Effects of low energy electron irradiation on formation of nitrogen-vacancy centers in single-crystal diamond
Julian Schwartz, Shaul Aloni, D. Frank Ogletree, Thomas Schenkel

TL;DR
This study investigates how low energy electron irradiation can induce nitrogen-vacancy (NV) centers in diamond, revealing a non-thermal formation mechanism that enhances NV creation when combined with thermal annealing, enabling spatial control at room temperature.
Contribution
It demonstrates that low energy electron beams can induce NV centers in diamond without heat, and that subsequent thermal annealing further increases NV formation efficiency, revealing a new formation pathway.
Findings
Electron irradiation induces NV centers without thermal annealing.
Thermal annealing after irradiation increases NV formation by up to 80%.

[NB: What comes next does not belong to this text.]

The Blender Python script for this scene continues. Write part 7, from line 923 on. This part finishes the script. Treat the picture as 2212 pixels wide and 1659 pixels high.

Electron-induced NV formation is less efficient than thermal annealing alone.
Abstract
Exposure to beams of low energy electrons (2 to 30 keV) in a scanning electron microscope locally induces formation of NV-centers without thermal annealing in diamonds that have been implanted with nitrogen ions. We find that non-thermal, electron beam induced NV-formation is about four times less efficient than thermal annealing. But NV-center formation in a consecutive thermal annealing step (800C) following exposure to low energy electrons increases by a factor of up to 1.8 compared to thermal annealing alone. These observations point to reconstruction of nitrogen-vacancy complexes induced by electronic excitations from low energy electrons as an NV-center formation mechanism and identify local electronic excitations as a means for spatially controlled room-temperature NV-center formation.